Geldiğinde de kimsenin “Pardon” deme şansı olmayacak...
,,,,,,,,,,,,,,,,,,,,,,,,,,,,,,,,,,,,,,,,,,,,,,,,
CHP İKTİDARA MEMLEKETİ DAR MI EDECEKTİ NE?
CHP Genel Başkanı Özgür Özel, asgari ücretin en az 30 bin lira olması gerektiğini söyledi.
“30'un altında biz yokuz” dedi.
***
Özgür Özel asgari ücret ücreti ile ilgili olarak başka bir şey daha söyledi.
“Asgari ücret en az 30 bin lira olmazsa bu memleketi bu iktidara dar ederiz” dedi.
***
Yeni asgari ücret 22 bin 104 lira olarak belirlendi.
Yani...
30 bin liranın altında kalan bir ücret çıktı ortaya...
***
Peki, CHP'nin bu memleketi bu iktidara dar ettiğine şahit olundu mu?
Ya da...
İktidarın, 30 bin lira altında asgari ücret belirlediği için CHP'nin dar etmesi yüzünden daraldığına şahit olundu mu?
***
Hiç sanmıyoruz!
İktidar asgari ücreti (sefalet ücreti) belirledi geçti.
CHP ise “30 bin lira olmazsa bu memleketi dar ederiz” sözünü unutup, “30'un altında biz yokuz” sözünü yerine getirdi.
Yani piyasadan yok oldu!
,,,,,,,,,,,,,,,,,,,,,,,,,,,,,,,,,,,,,,,,,,,,,,,,,,,,,,,,,,
İYİ Kİ TÜİK VAR!
Türkiye İstatistik Kurumu Arlık ayı enflasyon oranını yüzde 1.03 olarak belirledi.
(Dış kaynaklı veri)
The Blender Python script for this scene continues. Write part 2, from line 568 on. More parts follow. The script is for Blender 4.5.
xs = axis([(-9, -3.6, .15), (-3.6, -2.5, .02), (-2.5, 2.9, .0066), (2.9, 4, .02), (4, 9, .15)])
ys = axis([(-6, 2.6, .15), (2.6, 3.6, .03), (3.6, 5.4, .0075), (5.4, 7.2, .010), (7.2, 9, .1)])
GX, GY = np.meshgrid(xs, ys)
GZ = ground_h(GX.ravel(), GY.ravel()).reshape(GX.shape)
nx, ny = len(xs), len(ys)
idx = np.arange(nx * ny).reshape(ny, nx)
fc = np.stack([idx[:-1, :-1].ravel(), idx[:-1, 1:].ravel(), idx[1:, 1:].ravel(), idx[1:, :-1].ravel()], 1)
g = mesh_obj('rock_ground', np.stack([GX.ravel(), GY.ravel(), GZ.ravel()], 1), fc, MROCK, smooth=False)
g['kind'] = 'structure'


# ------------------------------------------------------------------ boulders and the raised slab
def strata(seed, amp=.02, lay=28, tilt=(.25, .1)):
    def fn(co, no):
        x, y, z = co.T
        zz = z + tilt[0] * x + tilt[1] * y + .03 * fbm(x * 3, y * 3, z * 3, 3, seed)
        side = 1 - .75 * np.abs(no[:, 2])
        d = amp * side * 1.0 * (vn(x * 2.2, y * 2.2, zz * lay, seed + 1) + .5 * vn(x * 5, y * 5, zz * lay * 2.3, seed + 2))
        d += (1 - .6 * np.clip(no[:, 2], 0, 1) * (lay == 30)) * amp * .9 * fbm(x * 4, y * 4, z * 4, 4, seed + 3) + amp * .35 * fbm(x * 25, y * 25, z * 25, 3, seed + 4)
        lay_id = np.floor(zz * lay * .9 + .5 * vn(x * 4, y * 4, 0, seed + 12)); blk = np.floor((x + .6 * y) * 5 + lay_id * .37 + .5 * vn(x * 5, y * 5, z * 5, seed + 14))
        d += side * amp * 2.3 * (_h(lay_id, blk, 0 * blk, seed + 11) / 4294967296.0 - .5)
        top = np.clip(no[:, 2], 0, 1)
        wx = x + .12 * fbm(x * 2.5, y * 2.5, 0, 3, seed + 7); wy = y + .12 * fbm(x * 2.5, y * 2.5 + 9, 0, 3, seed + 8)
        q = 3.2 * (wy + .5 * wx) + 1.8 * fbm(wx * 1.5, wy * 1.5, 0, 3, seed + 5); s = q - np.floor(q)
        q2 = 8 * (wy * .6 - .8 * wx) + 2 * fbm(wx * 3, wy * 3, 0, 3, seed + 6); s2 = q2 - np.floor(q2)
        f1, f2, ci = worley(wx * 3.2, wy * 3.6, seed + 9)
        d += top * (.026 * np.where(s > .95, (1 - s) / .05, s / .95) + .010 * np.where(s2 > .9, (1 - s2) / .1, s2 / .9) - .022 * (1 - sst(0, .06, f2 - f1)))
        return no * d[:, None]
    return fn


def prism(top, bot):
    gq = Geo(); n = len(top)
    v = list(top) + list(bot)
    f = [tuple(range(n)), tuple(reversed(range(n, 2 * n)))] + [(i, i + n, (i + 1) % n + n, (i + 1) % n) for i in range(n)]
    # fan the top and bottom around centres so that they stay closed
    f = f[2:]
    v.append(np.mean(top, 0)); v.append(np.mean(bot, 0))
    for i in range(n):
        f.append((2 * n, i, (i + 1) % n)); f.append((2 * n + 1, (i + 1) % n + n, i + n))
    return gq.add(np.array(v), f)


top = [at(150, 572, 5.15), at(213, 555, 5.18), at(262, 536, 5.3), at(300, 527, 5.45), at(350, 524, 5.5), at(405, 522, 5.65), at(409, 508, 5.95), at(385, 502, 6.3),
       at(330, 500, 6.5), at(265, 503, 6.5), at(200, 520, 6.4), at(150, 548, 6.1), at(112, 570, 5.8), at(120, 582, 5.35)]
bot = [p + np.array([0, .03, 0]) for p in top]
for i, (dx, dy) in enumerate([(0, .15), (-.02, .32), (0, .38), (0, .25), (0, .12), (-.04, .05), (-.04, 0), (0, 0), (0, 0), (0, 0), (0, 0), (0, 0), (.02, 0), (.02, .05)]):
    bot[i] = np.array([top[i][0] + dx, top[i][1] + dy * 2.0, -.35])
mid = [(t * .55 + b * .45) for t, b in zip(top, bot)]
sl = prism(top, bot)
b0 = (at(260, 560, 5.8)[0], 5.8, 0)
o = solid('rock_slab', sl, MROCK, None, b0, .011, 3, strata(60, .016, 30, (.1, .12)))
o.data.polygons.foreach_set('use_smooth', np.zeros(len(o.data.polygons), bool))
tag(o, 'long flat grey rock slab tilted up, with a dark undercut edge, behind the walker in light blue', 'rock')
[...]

Buna göre TÜFE'deki değişim 2024 yılı Aralık ayında bir önceki aya göre yüzde 1,03, bir önceki yılın Aralık ayına göre yüzde 44,38, bir önceki yılın aynı ayına göre yüzde 44,38 ve on iki aylık ortalamalara göre yüzde 58,51 olarak gerçekleşti.
***
Bunun sonucu olarak, memur ve memur emeklilerinin maaşlarına yüzde 11,54 ve SSK, Bağ-Kur, tarım emeklisi olanların maaşlarına da yüzde 15,75 oranında zam yapıldı.
***
Ne diyelim?
İyi ki TÜİK var değil mi?
Yoksa ülkede enflasyon alıp başını gidecekmiş!